- [DO THIS]: Give an exact copy of every line, leaving images out.

** Start SUPPLIED DATA **

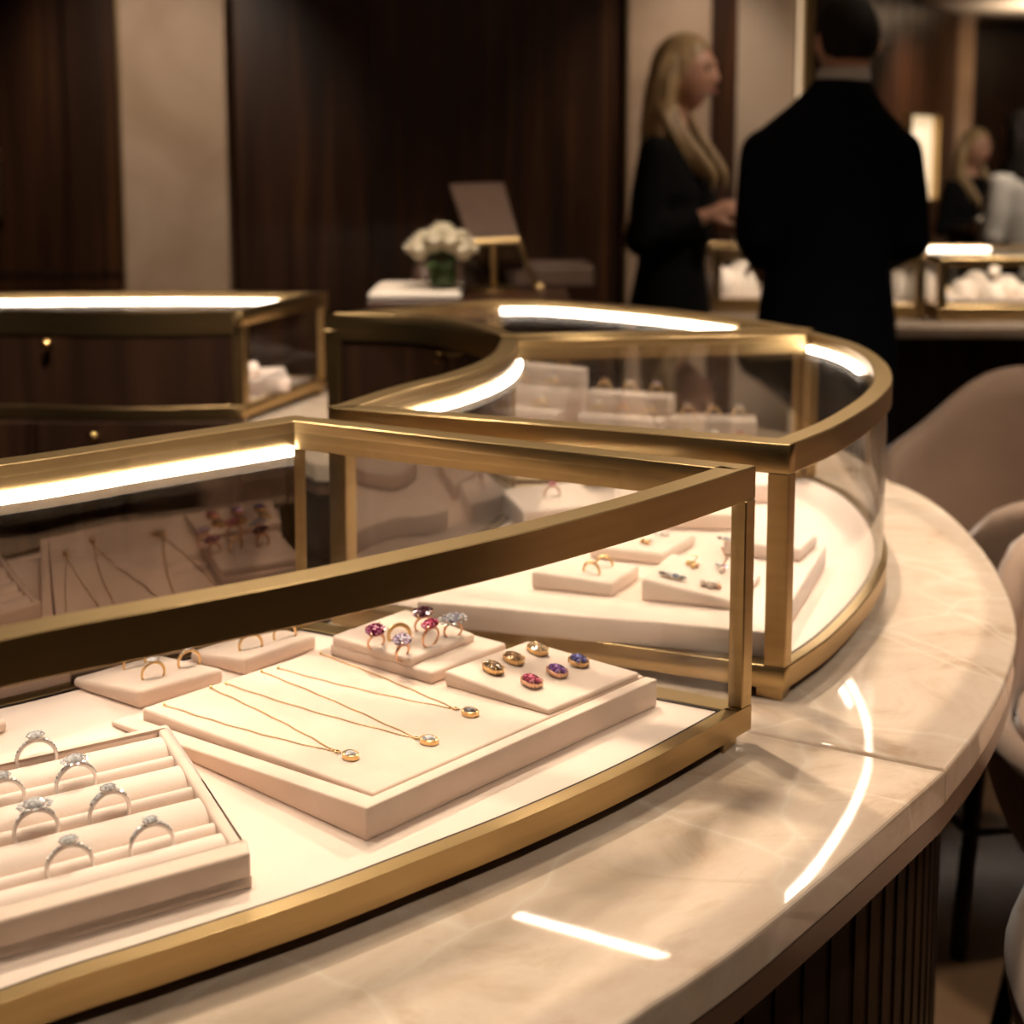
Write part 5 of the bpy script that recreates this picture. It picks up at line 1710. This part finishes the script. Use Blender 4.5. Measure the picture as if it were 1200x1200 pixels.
# bracelet-like cuff of the woman is part of her dress sleeve
bx = PD(1137, 220, 7.7).x
hb = (0.0, 0.03, 1.43)
person('woman with blond hair in a dark dress standing far behind the right hand case', (bx, 7.7, 0), math.radians(-150), dict(
    head=hb, hs=0.98, neck=(0, 0, 1.30), neckr=0.044, hair='blond', style='long', locks=woman_locks(hb, 7, 0.24), voxel=0.012,
    torso=[(0, 0, 0.30, 0.19, 0.15), (0, 0, 0.70, 0.18, 0.14), (0, 0, 0.90, 0.14, 0.105), (0, 0.01, 1.08, 0.165, 0.12), (0, 0, 1.18, 0.165, 0.098), (0, 0, 1.235, 0.13, 0.078), (0, 0, 1.265, 0.06, 0.055)],
    arms=[((0.155, 0, 1.195), (0.20, -0.03, 0.95), (0.10, 0.18, 0.98), (-0.6, 0, -0.8), 1), ((-0.155, 0, 1.195), (-0.20, -0.03, 0.95), (-0.10, 0.18, 0.98), (0.6, 0, -0.8), -1)],
    sleeve=(0.054, 0.052, 0.050, 0.048, 0.036), top='black', top_name='dress'))
cx_ = PD(1201, 220, 6.3).x
hd = (0.0, 0.03, 1.50)
person('person with dark hair and white sleeves cut off by the right photo edge', (cx_, 6.3, 0), math.radians(20), dict(
    head=hd, hs=1.0, neck=(0, 0, 1.37), neckr=0.046, hair='dark_hair', style='long', locks=woman_locks(hd, 9, 0.30), voxel=0.012,
    torso=[(0, 0, 0.80, 0.17, 0.13), (0, 0, 0.95, 0.145, 0.11), (0, 0.01, 1.12, 0.17, 0.12), (0, 0, 1.24, 0.172, 0.10), (0, 0, 1.305, 0.14, 0.08), (0, 0, 1.34, 0.065, 0.06)],
    arms=[((0.16, 0, 1.26), (0.20, -0.03, 1.0), (0.10, 0.2, 1.04), (-0.6, 0, -0.8), 1), ((-0.16, 0, 1.26), (-0.215, -0.03, 1.0), (-0.10, 0.2, 1.04), (0.6, 0, -0.8), -1)],
    sleeve=(0.056, 0.056, 0.054, 0.050, 0.036), top='white_cloth', top_name='blouse', legs='black'))

# ------------------------------------------------------------------ stools
def stool(label, x, y, face, seat=0.64, back=0.40, r=0.275, arm=0.22, wide=1.05, soft=0.16, armend=2.25):
    root = thing('tub_stool', label, 'stool', (x, y, 0), 'taupe velvet stools along the counter')
    R_ = Matrix.Translation((x, y, 0)) @ Matrix.Rotation(face - PI / 2, 4, 'Z')
    n = 56
    def top(a):
        # a: angle from the back (0) to the front (pi)
        t = abs(a)
        back_w = 1 / (1 + math.exp((t - wide) / soft))
        arm_w = 1 / (1 + math.exp((t - armend) / 0.10))
        return 0.02 + arm * arm_w + (back - arm - 0.02) * back_w
    mb = MB()
    outer, inner = [], []
    K_ = 10
    for i in range(n):
        a = -PI + 2 * PI * i / n
        d = Vector((math.sin(a), -math.cos(a), 0))
        ht = top(a)
        co, ci = [], []
        for k in range(K_ + 1):
            v = k / K_
            z = seat - 0.15 + v * (0.15 + ht)
            flare = r * (0.74 + 0.26 * min(1, (v * (0.15 + ht) / 0.15)) ** 0.5) + 0.035 * max(0, (z - seat)) / 0.4 
            co.append(R_ @ Vector((d.x * flare, d.y * flare, z)))
            th_ = 0.045
            zi = max(z, seat - 0.02)
            fi = flare - th_
            ci.append(R_ @ Vector((d.x * fi, d.y * fi, zi - (0.0 if k < K_ else 0.004))))
        outer.append(co); inner.append(ci)
    O = [[mb.v(p) for p in c] for c in outer]
    I = [[mb.v(p + UP * 0.00001 * k) for k, p in enumerate(c)] for c in inner]
    Cp = []
    for i in range(n):
        a, b = outer[i][-1], inner[i][-1]
        Cp.append(mb.v((a + b) / 2 + UP * 0.016))
    for i in range(n):
        j = (i + 1) % n
        for k in range(K_):
            mb.f([O[i][k], O[j][k], O[j][k + 1], O[i][k + 1]])
            mb.f([I[i][k], I[i][k + 1], I[j][k + 1], I[j][k]])
        mb.f([O[i][-1], O[j][-1], Cp[j], Cp[i]])
        mb.f([Cp[i], Cp[j], I[j][-1], I[i][-1]])
    mb.f([O[i][0] for i in range(n)][::-1])
    mb.f([I[i][0] for i in range(n)])
    mb.build('shell', 'chair', root, smooth=True, angle=70)
    c = MB()
    c.lathe([(0.10, -0.02), (r - 0.06, -0.015), (r - 0.048, 0.01), (r - 0.052, 0.035), (r - 0.09, 0.052), (0, 0.056)], R_ @ Vector((0, 0.0, seat - 0.01)), 36)
    c.build('seat_cushion', 'chair', root, smooth=True)
    for sx in (-1, 1):
        for sy in (-1, 1):
            MB().tube([R_ @ Vector((sx * 0.12, sy * 0.12, seat - 0.145)), R_ @ Vector((sx * 0.19, sy * 0.19, 0.0))], [0.018, 0.014], 8).build('leg', 'leg', root, smooth=True)
    ft = [R_ @ Vector((sx, sy, 0.22)) for sx, sy in ((-0.168, -0.168), (0.168, -0.168), (0.168, 0.168), (-0.168, 0.168))]
    MB().tube(ft, 0.009, 8, closed=True).build('footrest', 'leg', root, smooth=True)
    return root
stool('taupe velvet tub stool tucked behind the round end of the counter, whole backrest showing', 0.965, 2.37, math.radians(187), seat=0.62, back=0.365, arm=0.19, wide=1.62, soft=0.17, armend=2.45)
stool('taupe velvet tub stool at the right photo edge, its arm beside the marble edge', 0.90, 1.60, math.radians(188), seat=0.66, back=0.26, arm=0.20)
stool('taupe velvet tub stool lowest at the right photo edge, mostly cut off', 0.72, 1.03, math.radians(172), seat=0.68, back=0.34, arm=0.19)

** End SUPPLIED DATA **

- [EXERCISE ANSWER]:
Write part 5 of the bpy script that recreates this picture. It picks up at line 1710. This part finishes the script. Use Blender 4.5. Measure the picture as if it were 1200x1200 pixels.
# bracelet-like cuff of the woman is part of her dress sleeve
bx = PD(1137, 220, 7.7).x
hb = (0.0, 0.03, 1.43)
person('woman with blond hair in a dark dress standing far behind the right hand case', (bx, 7.7, 0), math.radians(-150), dict(
    head=hb, hs=0.98, neck=(0, 0, 1.30), neckr=0.044, hair='blond', style='long', locks=woman_locks(hb, 7, 0.24), voxel=0.012,
    torso=[(0, 0, 0.30, 0.19, 0.15), (0, 0, 0.70, 0.18, 0.14), (0, 0, 0.90, 0.14, 0.105), (0, 0.01, 1.08, 0.165, 0.12), (0, 0, 1.18, 0.165, 0.098), (0, 0, 1.235, 0.13, 0.078), (0, 0, 1.265, 0.06, 0.055)],
    arms=[((0.155, 0, 1.195), (0.20, -0.03, 0.95), (0.10, 0.18, 0.98), (-0.6, 0, -0.8), 1), ((-0.155, 0, 1.195), (-0.20, -0.03, 0.95), (-0.10, 0.18, 0.98), (0.6, 0, -0.8), -1)],
    sleeve=(0.054, 0.052, 0.050, 0.048, 0.036), top='black', top_name='dress'))
cx_ = PD(1201, 220, 6.3).x
hd = (0.0, 0.03, 1.50)
person('person with dark hair and white sleeves cut off by the right photo edge', (cx_, 6.3, 0), math.radians(20), dict(
    head=hd, hs=1.0, neck=(0, 0, 1.37), neckr=0.046, hair='dark_hair', style='long', locks=woman_locks(hd, 9, 0.30), voxel=0.012,
    torso=[(0, 0, 0.80, 0.17, 0.13), (0, 0, 0.95, 0.145, 0.11), (0, 0.01, 1.12, 0.17, 0.12), (0, 0, 1.24, 0.172, 0.10), (0, 0, 1.305, 0.14, 0.08), (0, 0, 1.34, 0.065, 0.06)],
    arms=[((0.16, 0, 1.26), (0.20, -0.03, 1.0), (0.10, 0.2, 1.04), (-0.6, 0, -0.8), 1), ((-0.16, 0, 1.26), (-0.215, -0.03, 1.0), (-0.10, 0.2, 1.04), (0.6, 0, -0.8), -1)],
    sleeve=(0.056, 0.056, 0.054, 0.050, 0.036), top='white_cloth', top_name='blouse', legs='black'))

# ------------------------------------------------------------------ stools
def stool(label, x, y, face, seat=0.64, back=0.40, r=0.275, arm=0.22, wide=1.05, soft=0.16, armend=2.25):
    root = thing('tub_stool', label, 'stool', (x, y, 0), 'taupe velvet stools along the counter')
    R_ = Matrix.Translation((x, y, 0)) @ Matrix.Rotation(face - PI / 2, 4, 'Z')
    n = 56
    def top(a):
        # a: angle from the back (0) to the front (pi)
        t = abs(a)
        back_w = 1 / (1 + math.exp((t - wide) / soft))
        arm_w = 1 / (1 + math.exp((t - armend) / 0.10))
        return 0.02 + arm * arm_w + (back - arm - 0.02) * back_w
    mb = MB()
    outer, inner = [], []
    K_ = 10
    for i in range(n):
        a = -PI + 2 * PI * i / n
        d = Vector((math.sin(a), -math.cos(a), 0))
        ht = top(a)
        co, ci = [], []
        for k in range(K_ + 1):
            v = k / K_
            z = seat - 0.15 + v * (0.15 + ht)
            flare = r * (0.74 + 0.26 * min(1, (v * (0.15 + ht) / 0.15)) ** 0.5) + 0.035 * max(0, (z - seat)) / 0.4 
            co.append(R_ @ Vector((d.x * flare, d.y * flare, z)))
            th_ = 0.045
            zi = max(z, seat - 0.02)
            fi = flare - th_
            ci.append(R_ @ Vector((d.x * fi, d.y * fi, zi - (0.0 if k < K_ else 0.004))))
        outer.append(co); inner.append(ci)
    O = [[mb.v(p) for p in c] for c in outer]
    I = [[mb.v(p + UP * 0.00001 * k) for k, p in enumerate(c)] for c in inner]
    Cp = []
    for i in range(n):
        a, b = outer[i][-1], inner[i][-1]
        Cp.append(mb.v((a + b) / 2 + UP * 0.016))
    for i in range(n):
        j = (i + 1) % n
        for k in range(K_):
            mb.f([O[i][k], O[j][k], O[j][k + 1], O[i][k + 1]])
            mb.f([I[i][k], I[i][k + 1], I[j][k + 1], I[j][k]])
        mb.f([O[i][-1], O[j][-1], Cp[j], Cp[i]])
        mb.f([Cp[i], Cp[j], I[j][-1], I[i][-1]])
    mb.f([O[i][0] for i in range(n)][::-1])
    mb.f([I[i][0] for i in range(n)])
    mb.build('shell', 'chair', root, smooth=True, angle=70)
    c = MB()
    c.lathe([(0.10, -0.02), (r - 0.06, -0.015), (r - 0.048, 0.01), (r - 0.052, 0.035), (r - 0.09, 0.052), (0, 0.056)], R_ @ Vector((0, 0.0, seat - 0.01)), 36)
    c.build('seat_cushion', 'chair', root, smooth=True)
    for sx in (-1, 1):
        for sy in (-1, 1):
            MB().tube([R_ @ Vector((sx * 0.12, sy * 0.12, seat - 0.145)), R_ @ Vector((sx * 0.19, sy * 0.19, 0.0))], [0.018, 0.014], 8).build('leg', 'leg', root, smooth=True)
    ft = [R_ @ Vector((sx, sy, 0.22)) for sx, sy in ((-0.168, -0.168), (0.168, -0.168), (0.168, 0.168), (-0.168, 0.168))]
    MB().tube(ft, 0.009, 8, closed=True).build('footrest', 'leg', root, smooth=True)
    return root
stool('taupe velvet tub stool tucked behind the round end of the counter, whole backrest showing', 0.965, 2.37, math.radians(187), seat=0.62, back=0.365, arm=0.19, wide=1.62, soft=0.17, armend=2.45)
stool('taupe velvet tub stool at the right photo edge, its arm beside the marble edge', 0.90, 1.60, math.radians(188), seat=0.66, back=0.26, arm=0.20)
stool('taupe velvet tub stool lowest at the right photo edge, mostly cut off', 0.72, 1.03, math.radians(172), seat=0.68, back=0.34, arm=0.19)